HAGÅTÑA, Guam (Pacific Daily News, Apr. 7) - After losing money for years, the Port Authority of Guam finished in the black for the second year in a row, despite a slight decline in business last fiscal year, according to an audit report released yesterday by the public auditor's office.

The port's fiscal 2004 financial audit was prepared by Deloitte & Touche, which reported the port had $1.9 million in net assets at the end of that fiscal year.

The port had revenues of about $26.2 million during fiscal 2004 and handled 2.1 million tons of revenue cargo. That was $2.4 million less than fiscal 2003 revenues, according to the report, when the port handled 2.2 million tons of revenue cargo.

"Despite the decline in revenue, the port achieved a profit mainly due to aggressive cost-cutting measures of its operating expenses from $27.1 million in fiscal 2003 to $24.1 million in fiscal 2004, or by $3 million," according to a written statement from the public auditor's office.

"A lot of that (cash) is tied up," port General Manager Joe Mesa said yesterday. "We have $8.3 (million) for typhoon and earthquake damage that we are repairing... I don't want anybody to raid our fund."

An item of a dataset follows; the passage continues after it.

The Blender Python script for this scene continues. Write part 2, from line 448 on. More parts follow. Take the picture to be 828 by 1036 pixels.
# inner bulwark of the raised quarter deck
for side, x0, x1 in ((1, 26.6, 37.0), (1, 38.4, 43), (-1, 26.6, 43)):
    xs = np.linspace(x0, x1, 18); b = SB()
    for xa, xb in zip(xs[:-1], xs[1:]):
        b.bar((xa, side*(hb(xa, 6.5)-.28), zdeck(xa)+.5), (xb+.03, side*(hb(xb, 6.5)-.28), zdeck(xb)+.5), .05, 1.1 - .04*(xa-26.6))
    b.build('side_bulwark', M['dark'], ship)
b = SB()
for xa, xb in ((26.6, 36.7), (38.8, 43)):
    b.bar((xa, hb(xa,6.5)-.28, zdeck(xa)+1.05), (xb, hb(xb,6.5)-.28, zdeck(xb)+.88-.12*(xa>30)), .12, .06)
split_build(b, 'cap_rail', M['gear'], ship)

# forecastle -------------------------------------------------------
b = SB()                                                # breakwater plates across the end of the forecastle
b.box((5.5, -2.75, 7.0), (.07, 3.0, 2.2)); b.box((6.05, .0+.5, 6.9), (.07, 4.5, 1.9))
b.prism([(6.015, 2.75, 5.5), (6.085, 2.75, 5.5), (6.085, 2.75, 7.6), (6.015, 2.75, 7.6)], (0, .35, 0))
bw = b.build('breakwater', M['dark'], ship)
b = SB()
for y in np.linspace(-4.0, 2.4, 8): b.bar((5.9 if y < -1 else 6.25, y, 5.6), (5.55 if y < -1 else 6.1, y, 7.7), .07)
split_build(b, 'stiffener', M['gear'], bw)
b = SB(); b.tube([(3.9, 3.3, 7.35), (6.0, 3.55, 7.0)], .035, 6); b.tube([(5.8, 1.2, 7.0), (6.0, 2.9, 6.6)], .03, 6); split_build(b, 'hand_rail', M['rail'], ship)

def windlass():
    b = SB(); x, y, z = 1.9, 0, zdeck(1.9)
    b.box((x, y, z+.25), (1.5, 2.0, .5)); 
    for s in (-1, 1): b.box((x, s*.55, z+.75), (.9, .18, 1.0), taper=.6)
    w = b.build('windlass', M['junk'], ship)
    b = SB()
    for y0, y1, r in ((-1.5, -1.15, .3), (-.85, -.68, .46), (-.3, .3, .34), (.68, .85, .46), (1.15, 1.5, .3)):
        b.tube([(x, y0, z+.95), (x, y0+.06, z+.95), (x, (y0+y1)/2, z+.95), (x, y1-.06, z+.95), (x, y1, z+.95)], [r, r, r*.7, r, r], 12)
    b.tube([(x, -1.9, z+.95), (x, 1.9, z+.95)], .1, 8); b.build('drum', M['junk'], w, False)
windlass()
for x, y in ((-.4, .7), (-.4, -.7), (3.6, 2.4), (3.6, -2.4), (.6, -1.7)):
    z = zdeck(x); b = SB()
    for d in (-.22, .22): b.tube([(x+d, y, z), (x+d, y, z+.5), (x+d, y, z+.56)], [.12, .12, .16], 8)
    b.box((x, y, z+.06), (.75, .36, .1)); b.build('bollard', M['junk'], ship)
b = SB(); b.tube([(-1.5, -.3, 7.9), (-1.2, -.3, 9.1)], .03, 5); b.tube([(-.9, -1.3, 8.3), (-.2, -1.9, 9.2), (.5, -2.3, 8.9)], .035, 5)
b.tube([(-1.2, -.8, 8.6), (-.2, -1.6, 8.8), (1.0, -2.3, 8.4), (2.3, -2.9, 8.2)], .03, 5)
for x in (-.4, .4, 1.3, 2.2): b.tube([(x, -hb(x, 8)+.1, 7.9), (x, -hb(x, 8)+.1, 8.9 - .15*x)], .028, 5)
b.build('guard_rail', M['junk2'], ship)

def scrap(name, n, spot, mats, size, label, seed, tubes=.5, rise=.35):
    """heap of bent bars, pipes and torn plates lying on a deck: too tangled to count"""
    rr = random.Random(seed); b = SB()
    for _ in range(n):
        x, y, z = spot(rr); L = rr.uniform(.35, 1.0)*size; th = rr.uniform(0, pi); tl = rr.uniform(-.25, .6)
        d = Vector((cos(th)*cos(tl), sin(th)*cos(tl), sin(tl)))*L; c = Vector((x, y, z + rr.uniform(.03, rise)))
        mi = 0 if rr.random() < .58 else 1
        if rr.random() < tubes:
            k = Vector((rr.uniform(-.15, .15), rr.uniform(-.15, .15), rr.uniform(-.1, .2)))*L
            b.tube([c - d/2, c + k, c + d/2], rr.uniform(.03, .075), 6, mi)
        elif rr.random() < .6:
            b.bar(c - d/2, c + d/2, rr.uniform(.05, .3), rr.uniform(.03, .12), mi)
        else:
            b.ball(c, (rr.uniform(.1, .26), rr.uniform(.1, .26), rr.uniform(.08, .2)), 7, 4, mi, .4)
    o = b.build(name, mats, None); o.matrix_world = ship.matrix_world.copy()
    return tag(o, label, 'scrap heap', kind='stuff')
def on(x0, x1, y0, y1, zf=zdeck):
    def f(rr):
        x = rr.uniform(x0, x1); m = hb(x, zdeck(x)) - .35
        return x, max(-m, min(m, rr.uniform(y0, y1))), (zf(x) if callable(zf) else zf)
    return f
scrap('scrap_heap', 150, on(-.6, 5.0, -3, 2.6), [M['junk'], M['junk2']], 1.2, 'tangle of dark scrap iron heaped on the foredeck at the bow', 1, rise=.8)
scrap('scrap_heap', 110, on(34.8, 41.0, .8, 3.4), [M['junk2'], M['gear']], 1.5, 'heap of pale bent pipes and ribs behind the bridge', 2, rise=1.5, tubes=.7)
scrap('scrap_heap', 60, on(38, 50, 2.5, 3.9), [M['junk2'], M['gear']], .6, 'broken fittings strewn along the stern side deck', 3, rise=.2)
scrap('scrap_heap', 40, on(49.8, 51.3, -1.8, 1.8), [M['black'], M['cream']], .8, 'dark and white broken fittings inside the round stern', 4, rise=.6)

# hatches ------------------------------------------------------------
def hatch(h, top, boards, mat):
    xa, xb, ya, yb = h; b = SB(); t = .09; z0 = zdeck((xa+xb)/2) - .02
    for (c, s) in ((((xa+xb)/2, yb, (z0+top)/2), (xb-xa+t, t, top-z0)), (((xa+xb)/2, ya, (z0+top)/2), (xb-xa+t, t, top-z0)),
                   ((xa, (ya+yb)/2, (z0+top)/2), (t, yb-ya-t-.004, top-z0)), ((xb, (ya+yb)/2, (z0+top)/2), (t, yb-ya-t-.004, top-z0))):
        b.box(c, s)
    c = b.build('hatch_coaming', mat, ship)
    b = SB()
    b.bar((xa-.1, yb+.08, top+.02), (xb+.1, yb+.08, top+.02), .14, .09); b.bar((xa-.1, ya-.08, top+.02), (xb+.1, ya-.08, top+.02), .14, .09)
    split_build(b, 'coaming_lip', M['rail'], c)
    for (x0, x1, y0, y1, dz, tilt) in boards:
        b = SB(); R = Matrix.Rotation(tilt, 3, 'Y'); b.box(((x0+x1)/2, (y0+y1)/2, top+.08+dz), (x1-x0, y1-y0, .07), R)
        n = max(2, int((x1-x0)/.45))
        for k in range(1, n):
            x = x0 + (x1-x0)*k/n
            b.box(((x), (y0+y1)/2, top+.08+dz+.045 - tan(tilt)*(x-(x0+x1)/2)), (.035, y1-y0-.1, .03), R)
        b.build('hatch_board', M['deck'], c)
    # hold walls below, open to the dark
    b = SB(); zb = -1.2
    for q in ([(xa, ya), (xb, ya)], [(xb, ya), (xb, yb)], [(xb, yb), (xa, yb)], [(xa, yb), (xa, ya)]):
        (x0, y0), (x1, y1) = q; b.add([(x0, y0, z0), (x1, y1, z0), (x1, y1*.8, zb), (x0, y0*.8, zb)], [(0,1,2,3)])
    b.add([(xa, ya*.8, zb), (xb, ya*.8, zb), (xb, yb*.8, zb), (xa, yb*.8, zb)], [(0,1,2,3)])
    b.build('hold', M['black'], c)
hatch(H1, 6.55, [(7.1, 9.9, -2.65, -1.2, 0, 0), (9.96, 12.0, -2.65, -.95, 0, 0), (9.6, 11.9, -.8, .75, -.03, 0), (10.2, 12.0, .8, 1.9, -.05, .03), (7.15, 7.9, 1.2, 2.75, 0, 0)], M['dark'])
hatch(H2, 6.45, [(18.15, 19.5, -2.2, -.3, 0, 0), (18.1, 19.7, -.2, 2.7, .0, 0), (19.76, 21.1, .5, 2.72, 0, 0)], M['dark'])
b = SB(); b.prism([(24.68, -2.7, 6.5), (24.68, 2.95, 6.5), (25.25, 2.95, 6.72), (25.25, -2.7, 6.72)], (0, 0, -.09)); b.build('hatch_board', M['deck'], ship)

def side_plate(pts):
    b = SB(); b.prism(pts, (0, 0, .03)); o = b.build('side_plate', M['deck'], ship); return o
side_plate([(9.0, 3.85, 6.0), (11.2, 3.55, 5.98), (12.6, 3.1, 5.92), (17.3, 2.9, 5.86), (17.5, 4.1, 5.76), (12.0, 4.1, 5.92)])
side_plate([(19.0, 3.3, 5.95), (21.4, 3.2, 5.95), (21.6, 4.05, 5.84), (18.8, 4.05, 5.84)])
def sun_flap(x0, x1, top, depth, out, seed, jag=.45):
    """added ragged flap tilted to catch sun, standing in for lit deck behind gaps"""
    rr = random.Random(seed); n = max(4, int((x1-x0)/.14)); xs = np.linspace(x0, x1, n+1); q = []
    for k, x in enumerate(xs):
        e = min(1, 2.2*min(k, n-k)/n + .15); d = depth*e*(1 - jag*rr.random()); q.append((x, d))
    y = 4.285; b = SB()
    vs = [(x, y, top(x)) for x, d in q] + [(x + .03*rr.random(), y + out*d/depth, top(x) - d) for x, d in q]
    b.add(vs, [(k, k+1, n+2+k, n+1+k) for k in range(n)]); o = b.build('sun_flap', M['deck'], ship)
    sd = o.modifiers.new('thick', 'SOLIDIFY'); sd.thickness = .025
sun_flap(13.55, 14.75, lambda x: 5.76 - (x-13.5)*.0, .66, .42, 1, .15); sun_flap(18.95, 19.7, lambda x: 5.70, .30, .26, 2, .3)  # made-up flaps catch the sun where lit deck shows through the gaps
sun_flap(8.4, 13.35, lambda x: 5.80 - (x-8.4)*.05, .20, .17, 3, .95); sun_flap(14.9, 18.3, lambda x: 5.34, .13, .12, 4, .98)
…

Mesa said the savings are the result of several small changes the port employees have made that have added up.

"Whatever we make is how we get paid here. If we don't make anything, the employees don't get paid, and I think that's a real motivating factor for them," Mesa said.

The audit report noted a decline in overall port employment, from 356 workers to 331. That was due largely to retirement or employees leaving island for jobs elsewhere, Mesa said.

"I can only say that the port was used as a dumping ground for political favoritism," he said.

Big changes are ahead for the port, which could change its finances.

The port has issued a request for proposals to privatize most of the port operations by taking on a terminal operator.

In addition to loading and unloading cargo, the terminal operator would maintain the commercial port, its machinery, vehicles, tools and equipment. It would keep the existing employees, who would continue to be government workers.